2. I ran to the station, but only to find that the train had already left.
 
  • Dimcl

    Senior Member
    Canadian English
    I understand #1 below is grammatically correct and natural English.


    How about #2? Is it grammatically correct and natural English,too?
    1. I ran to the station, only to find that the train had already left.
    2. I ran to the station, but only to find that the train had already left.
    No, it isn't. "only" precludes the necessity to further qualify the second part of the sentence.
     

    8769

    Senior Member
    Japanese and Japan
    Thank you, Dimcl.
    ... "only" precludes the necessity to further qualify the second part of the sentence.
    Sorry I don't understand you correctly. Does "the second part of the sentence" mean the "only to find that the train had already left" part? Could you explain it in an easier way for me again?
     

    Dimcl

    Senior Member
    Canadian English
    Here's the definition from Dictionary.com:

    conjunction 8.but (introducing a single restriction, restraining circumstance, or the like): I would have gone, only you objected.

    "only" is the linkage between the two parts of the sentence. You could replace "only" with "but". Putting both in the sentence is incorrect because "only" serves the same purpose as "but" in this context.
     

    8769

    Senior Member
    Japanese and Japan
    Thank you, dimcl, for your second explanation.

    Now I understand you. It helps me a lot.
     

    qizi

    Senior Member
    Chinese
    Hello, is this sentence correct?
    When I came back, I opened the cage but only to find that they did not fly out.
    I googled "but only to find that" and found more than 5 million results.
     

    Waylink

    Senior Member
    English (British)
    qizi

    In a particular context, [ but only ... ] may be OK.

    Can you give some examples of where you think that it is necessary to have both words together?

    Grammatically, it is NOT necessary or appropriate to use both but and only in the sentence:
    I ran to the station, but only to find that the train had already left.

    As already explained, in this context [ but ] and [ only ] are alternatives to each other and mean the same thing. Using both together would be redundant.

    However, sometimes (often as a matter of style) some redundancies are used for emphasis - perhaps here to emphasise the contrast.

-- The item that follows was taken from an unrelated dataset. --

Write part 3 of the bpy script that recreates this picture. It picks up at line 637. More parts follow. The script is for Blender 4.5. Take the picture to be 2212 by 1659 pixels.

    e.g. I pushed him off the bridge into the river but only to save him from being hit by the speeding truck.
     

    qizi

    Senior Member
    Chinese
    Thank you, Waylink. Here is an additional sentence that I wrote. One day, a colleague told me that the birds could be let out and that instead of flying away, they would return to their home at night. When I came back, I opened the cage but only to find that they did not fly out.
    I was wondering if this could be considered a contrast and thus "but" could be used.
     

    LV4-26

    Senior Member
    Hello, is this sentence correct?
    When I came back, I opened the cage but only to find that they did not fly out.
    I googled "but only to find that" and found more than 5 million results.
    Same structure as in the initial sentence.
    If Dimcl is right, then it is incorrect.

    Only, I'm not sure only is really a conjunction in these sentences. (as it is here :))

    Here's a link to the Free Online Dictionary
    http://www.thefreedictionary.com/only

    adv.
    (...)
    b. With the final result; nevertheless: received a raise only to be laid off.
    (...)
    conj.
    (...)
    a. With the restriction that; but: You may go, only be careful.
    b. However; and yet: The merchandise is well made, only we can't use it
    . (emphasis added).
    Apparently, we're dealing with an adverb rather than a conjunction.

    Therefore, I don't think it's excellent English but I wouldn't say it's plain incorrect either.

    I'd like to know what natives (and especially Dimcl) think.

    PS; Hadn't seen Waylink's answer.
     
    Last edited:

    Myridon

    Senior Member
    English - US
    Google is a very large and strange place and you need to have some perspective on the vast numbers it sometimes comes up with. Googling:
    "but only to find that"
    does show 13.7 million hits and paging forward a few times it sticks to that estimate. However, Googling to find "only to find that" without "but" in this manner:
    "only to find that" -"but only to find that"
    initially shows 89.9 million hits and paging forward changes the estimate to 213 million hits so the ratio of the "but" to "no but" hits is about 0.06.
    In my experience, it is not hard to find bizarre, mistaken versions of common phrases for which the ratio to the correct version is 0.20 - 0.30, so I wouldn't be surprised to find a "wrong" version of "only to find that" that got 60 million hits.
    In other words, given the huge number of times that "only to find that" is used that it is almost surprising that it is used "incorrectly" so few times (13.7 million being a relatively small number in comparison).
     

    Fabulist

    Banned
    American English
    Tlhere is a difference between the two sentences.

    I ran . . . only to find . . . = I ran to the station, but when I got there I discovered that the train had already left.
    I ran . . . but only to find . . . = The only reason I ran to the station was to find that the train had already left; I did not run to it for any other reason (such as to catch the train).

    The second sentence describes some bizarre behavior, but the structure could be used for more sensible scenarios:

    I ran to the station, but only because I needed some exercise. Implied: and not because I was in a hurry to get there, in fear of missing my train, etc.—the usual reason one would run toward a train station.